During Thursday’s Montmartre Walk, I liked how the tour guide incorporated visual examples of the artists’ work into her oral description of the places we visited. It made the area come to life and jogged my imagination of how life was for the artists living in that exact space. For example, when the guide showed us Van Gogh’s painting of a windmill up the small hill of a side street, the representation of the street was almost identical. I was excited to realize that not only had Van Gogh been on this particular street at one time, but had pretty much witnessed the same, mostly unchanged view as I was at that very moment.
At Montmartre, I did feel as if I were in a different place than Paris. It felt like its own little community of preserved and continued-on artistic history. Artists still swarmed the streets sketching and painting, taking after their great predecessors. Beyond the artistic vibe, Montmartre seemed to be calm and isolated from the busy Parisian boulevards. If I were to design my own walking tour of Paris, I would incorporate grand sights such as the Eiffel Tower against a more calm, realistic place such as Montmartre. This would demonstrate not only the rich history of Paris, but its many faces.

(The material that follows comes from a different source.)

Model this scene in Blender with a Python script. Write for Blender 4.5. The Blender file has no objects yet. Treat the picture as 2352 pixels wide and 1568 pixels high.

Though both the Hemingway and the Montmartre Walks are known for their respective locations, it truly was the feeling derived from each that identifies them. To me, Paris is not just one place with a single feeling; it is indeed multi-faceted and can evoke a myriad of personal responses. Since being here I agree with the words of Hemingway that Paris is, indeed, a moveable feast. Just as reading the same text manifests a different response each time read, so does the city of Paris, continually changing to fit as one changes.